Nomura Holdings (NMR - Free Report) is the largest securities brokerage and asset management business in Japan. You’ve probably heard the name in the news recently because of the bank’s involvement in the Archegos incident earlier in 2021 in which a previously little-known hedge fund manager suffered somewhere in the area of $20 billion in losses on heavily leveraged positions.

After a series of cascading losses that sent many banks scrambling to cut positions and mitigate losses, Nomura was directly facing losses in the area of $2 billion. That’s a huge number of course, but drawdowns like that aren’t totally unheard of at big banks. Nomura takes in between $13 and $14 billion in annual revenues. The loss hurts, but it’s not the end of the world.

What’s more concerning is how they got into that position in the first place and the effect that the incident could have going forward. Competition for the business of big clients like Bill Hwang of Archegos can be quite stiff. Smaller institutions can sometimes attract that lucrative business by exercising less stringent due diligence and risk control.

The fact that Nomura found themselves with that much exposure to a trader who was leveraged 5-8X at multiple institutions suggests that the bank may have been lenient in order to collect Hwang’s lucrative fee income. An independent review of Nomura’s risk management practices is ongoing, but regardless of the results, it’s almost certain that they will be living in an environment of lower risk appetite for the foreseeable future.

That’s a vicious circle for banks – they stretch their risk-tolerance to collect additional revenue, but if the additional risk results in trading losses, they are forced to tighten up risk controls and lose out of potential future revenues.

Nomura’s share price fell precipitiously after the Archegos blowout, so it could be argued that the current price already reflects the reduced earnings estimates that earns the bank a Zacks Rank # 5 (Strong Sell).

Zacks Investment ResearchImage Source: Zacks Investment Research

 

There may be another shoe to drop, however. Nomura has a very reasonable price to tangible book ratio and pays a healthy dividend. Those two factors have prevented the share price damage from being much worse. The dividend is far from certain, however. Currently yielding almost 6% annually at the recent share price, the markets seem to be pricing in a real chance of a dividend cut.

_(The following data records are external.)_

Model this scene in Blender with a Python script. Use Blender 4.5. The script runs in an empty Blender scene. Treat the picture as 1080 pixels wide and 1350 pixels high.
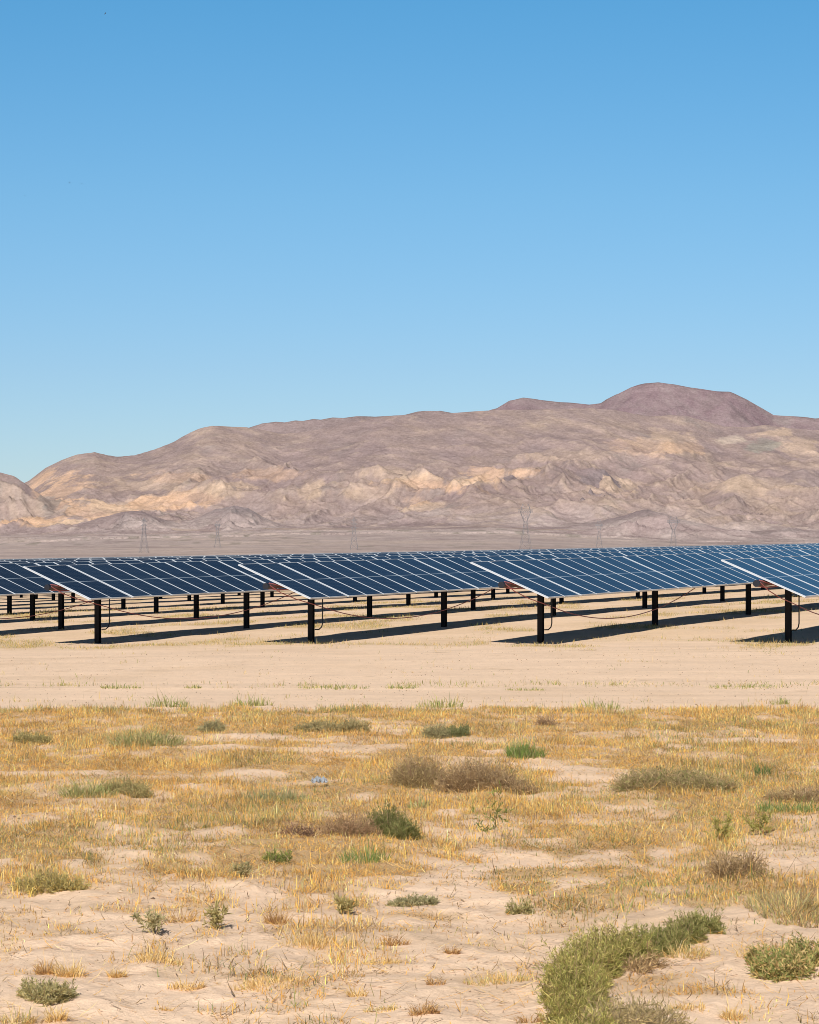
import bpy, math, random
import numpy as np
random.seed(7)
RNG = np.random.default_rng(11)
SC = bpy.context.scene
COL = SC.collection
F = 3683.0            # focal length in pixels of the 1080 x 1350 photograph
YH = 745.0            # horizon line in the photograph
HC = 1.98             # eye height above the foreground
TH = math.radians(24.4)           # direction of the tracker rows
ST, CT = math.sin(TH), math.cos(TH)
SP, RS = 7.99, 5.966              # post spacing along a row, row spacing
X0, D0 = -7.81, 70.0              # first post of the leftmost front row
TILT = math.radians(22.8)

# ------------------------------------------------------------------ noise
def _hash(ix, iy, seed):
    h = (ix.astype(np.int64) * 374761393 + iy.astype(np.int64) * 668265263 + seed * 1442695041) & 0xFFFFFFFF
    h = ((h ^ (h >> 13)) * 1274126177) & 0xFFFFFFFF
    h = ((h ^ (h >> 16)) * 2246822519) & 0xFFFFFFFF
    return (h ^ (h >> 15)) & 0xFFFFFFFF

def noise(x, y, seed=0):
    x = np.asarray(x, float); y = np.asarray(y, float)
    ix = np.floor(x); iy = np.floor(y); fx = x - ix; fy = y - iy
    ux = fx * fx * fx * (fx * (fx * 6 - 15) + 10); uy = fy * fy * fy * (fy * (fy * 6 - 15) + 10)
    def g(dx, dy):
        a = _hash(ix + dx, iy + dy, seed) * (2 * math.pi / 4294967296.0)
        return np.cos(a) * (fx - dx) + np.sin(a) * (fy - dy)
    a = g(0, 0); b = g(1, 0); c = g(0, 1); d = g(1, 1)
    return ((a + (b - a) * ux) * (1 - uy) + (c + (d - c) * ux) * uy) * 1.5

def fbm(x, y, o=4, seed=0, gain=.5):
    s = 0; a = 1.0; t = 0
    for k in range(o):
        s = s + a * noise(x * 2.03 ** k + 17.3 * k, y * 2.03 ** k - 9.1 * k, seed + k); t += a; a *= gain
    return s / t

def ridged(x, y, o=5, seed=0, gain=.5):
    s = 0; a = 1.0; t = 0; w = 1.0
    for k in range(o):
        n = 1 - np.abs(noise(x * 2.07 ** k + 31.7 * k, y * 2.07 ** k + 11.9 * k, seed + k)) * 1.6
        n = np.clip(n, 0, 1) ** 2
        s = s + a * n * w; t += a; w = np.clip(n * 1.4, 0, 1); a *= gain
    return s / t

def sstep(a, b, x):
    t = np.clip((np.asarray(x, float) - a) / (b - a), 0, 1)
    return t * t * (3 - 2 * t)

# ------------------------------------------------------------------ ground height
_n = np.linspace(-4, 40, 2000)
_g = np.interp(_n, [-4, -1.2, -.1, .5, 1, 2, 3, 4, 16, 40], [0, -.01, .0, .135, .24, .39, .51, .62, 1.9, 3.2])
_k = np.hanning(31); _k /= _k.sum()
_g = np.convolve(np.pad(_g, 15, mode='edge'), _k, mode='valid')

def uv(X, Y):
    dx = X - X0; dy = Y - D0
    return dx * ST + dy * CT, dx * CT - dy * ST

def ground_z(X, Y, fine=True):
    X = np.asarray(X, float); Y = np.asarray(Y, float)
    u, v = uv(X, Y)
    z = np.interp(u / SP, _n, _g) * sstep(46, 66, Y) + .0135 * np.clip(v, -75, 40) * sstep(42, 64, Y) * (1 + .06 * np.clip(u / SP, 0, 13))
    z = z + .02 * noise(X * .12, Y * .12, 5) * sstep(6, 12, Y)
    if fine:
        near = 1 - sstep(36, 42, Y)
        z = z + near * (  .055 * fbm(X * .55, Y * .55, 3, 21) + .032 * ridged(X * 1.5, Y * 1.2, 3, 22) - .01)
        z = z + .012 * fbm(X * 3.1, Y * 3.1, 3, 23) * (.25 + .75 * near)
        road = sstep(39, 42, Y) * (1 - sstep(58, 63, Y))
        z = z + road * (.016 * noise(X * .06, Y * 1.6, 24) + .012 * fbm(X * .9, Y * 2.2, 3, 26))
        z = z + sstep(60, 68, Y) * .03 * fbm(X * .5, Y * .5, 3, 25)
    return z

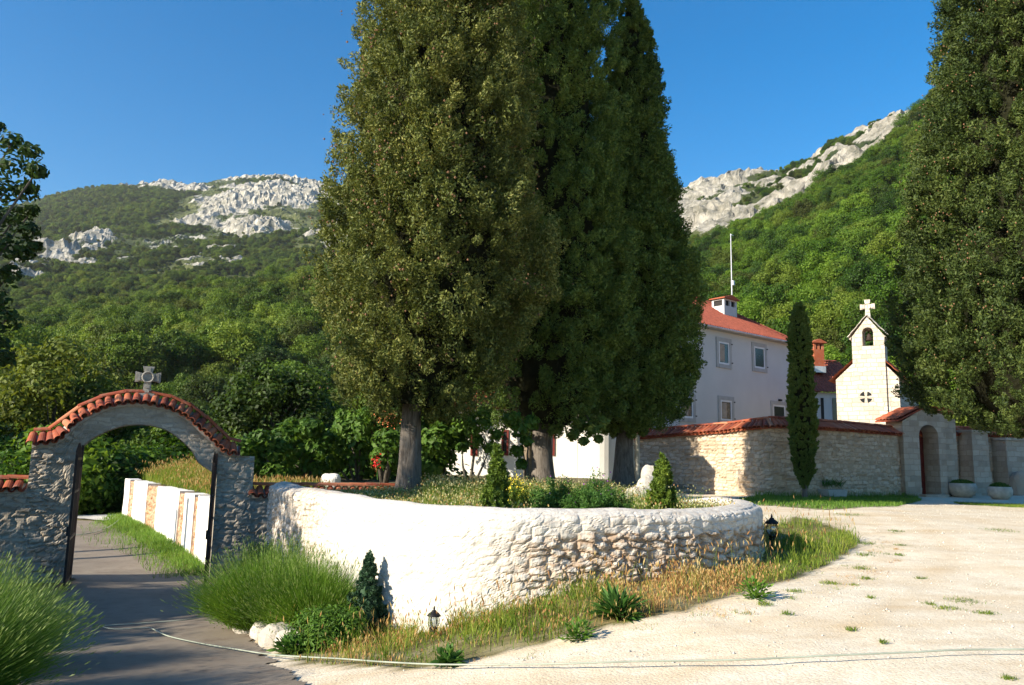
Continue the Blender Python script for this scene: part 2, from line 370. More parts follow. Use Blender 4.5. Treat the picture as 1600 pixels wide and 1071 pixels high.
def hill_mat():
    m, t, out = newmat('mountain'); g = G(t); c = g.coord()
    rk = g.n('ShaderNodeAttribute', attribute_name='rock').outputs['Fac']; gr = g.n('ShaderNodeAttribute', attribute_name='meadow').outputs['Fac']
    n1 = g.noise(c, .012, 10, .75); n2 = g.noise(c, .07, 10, .8, .4)
    v = g.n('ShaderNodeTexVoronoi', feature='DISTANCE_TO_EDGE'); v.inputs['Scale'].default_value = .05
    vv = g.n('ShaderNodeVectorMath', operation='ADD'); nn = g.n('ShaderNodeTexNoise'); nn.inputs['Scale'].default_value = .04; g.l(c, nn.inputs[0])
    s2 = g.n('ShaderNodeVectorMath', operation='SCALE'); g.l(nn.outputs['Color'], s2.inputs[0]); s2.inputs['Scale'].default_value = 30
    g.l(c, vv.inputs[0]); g.l(s2.outputs[0], vv.inputs[1]); g.l(vv.outputs[0], v.inputs[0])
    rock = g.ramp(n2, [(.34, (.10, .11, .075)), (.45, (.36, .34, .28)), (.55, (.60, .56, .48)), (.68, (.74, .70, .62))])
    rock = g.mix(g.ramp(v.outputs[0], [(0, (.6, .6, .6)), (.12, (0, 0, 0))]), rock, (.26, .25, .21))
    grass = g.ramp(n2, [(.3, (.10, .13, .035)), (.6, (.25, .25, .09)), (.8, (.38, .34, .17))])
    wood = g.ramp(n2, [(.3, (.025, .045, .012)), (.7, (.06, .09, .025))])
    rf = g.ramp(g.math('ADD', rk, g.math('MULTIPLY', g.math('SUBTRACT', n2, .5), 1.1)), [(.42, (0, 0, 0)), (.5, (1, 1, 1))])
    col = g.mix(gr, wood, grass); col = g.mix(rf, col, rock)
    g.l(g.pbr(col, .95, g.bump(n2, 1.0, 6.0)), out.inputs[0]); return m
MT['ground'] = ground_mat(); MT['drive'] = drive_mat(); MT['hill'] = hill_mat()
MT['soil'] = flat('bed_soil', (.14, .115, .06), .95, bump=.8, scale=2, var=.5)
MT['pale'] = flat('pale_concrete', (.5, .47, .42), .9)
rng = np.random.default_rng(7)

# ------------------------------------------------------------------ near ground height (thin plate spline)
GP = []
def gp(px, row, d): GP.append(tuple(at(px, row, d)))
for q in [(640, 1000, 9.9), (677, 993, 9.6), (800, 955, 9.4), (900, 928, 9.7), (1000, 905, 10.3), (1100, 885, 11.3), (1205, 855, 12.8),
          (95, 915, 15.6), (310, 915, 17.0), (190, 808, 31.3), (230, 850, 22.5), (1190, 777, 31.8), (1330, 775, 35.5), (1430, 774, 37.5), (1600, 782, 35)]: gp(*q)
GP += [(0, 0, 0), (6, 3, .08), (12, 6, .15), (-4, 4, -.22), (0, 5, -.08), (5, 9, .2), (-9, 7, -.55), (-20, 5, -.6), (-25, 20, -1.0), (-14, 40, -1.0), (0, 45, .2),
       (20, 50, .8), (-5, -10, 0), (10, -10, .2), (25, 10, .35), (30, 30, .6), (-30, 45, -1.2), (-1.2, 6.6, -.3), (-2.6, 8.2, -.5), (-4.5, 12, -.85), (3, 18, .4), (-4, 22, -.3), (-7, 12.3, -.95)]
GP = np.array(GP)
def _U(r2): return np.where(r2 > 1e-9, r2*np.log(np.maximum(r2, 1e-9)), 0)
_n = len(GP); _d = (GP[:, None, :2]-GP[None, :, :2]); _K = _U((_d**2).sum(-1))+np.eye(_n)*2.0
_P = np.c_[np.ones(_n), GP[:, :2]]
_A = np.block([[_K, _P], [_P.T, np.zeros((3, 3))]]); _w = np.linalg.solve(_A, np.r_[GP[:, 2], 0, 0, 0])
def gz(x, y):
    x = np.asarray(x, float); y = np.asarray(y, float); sh = np.broadcast(x, y).shape
    X = np.broadcast_to(x, sh).ravel(); Y = np.broadcast_to(y, sh).ravel(); r = np.zeros(len(X))
    for i in range(_n): r += _w[i]*_U((X-GP[i, 0])**2+(Y-GP[i, 1])**2)
    r += _w[_n]+_w[_n+1]*X+_w[_n+2]*Y
    return np.clip(r, -2.5, 2.0).reshape(sh)

# ------------------------------------------------------------------ gate frame, main plan points
GA = R_(24)
GO = at_z(105, 915, -1.02); GB = Basis((GO[0], GO[1]), GA)
def gate_t(t, d=0): p = GB.p(t, d, 0); return p[0], p[1]
OPW = 2.62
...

Bank of America (BAC - Free Report) , JP Morgan Chase (JPM - Free Report) , Goldman Sachs (GS - Free Report) and Citigroup (C - Free Report) all currently yield between 1.5% and 2.5%. Wells Fargo (WFC - Free Report) pays even less at 1%. Higher yields are great when you receive them, but apparent rates that are more than double the peer group can be an indication that investors are expecting the company to pay a lower amount.

If there were to be an official announcement about a dividend cut from Nomura, it’s easy to see the shares taking another leg lower.

In the Financial Services industry, investors would be wiser to stick with firms like Wells Fargo, a Zacks Rank #1 (Strong Buy) or JP Morgan, a Zacks Rank #2 (Buy) than they would be simply crossing their fingers and hoping for a little extra income that may never materialize.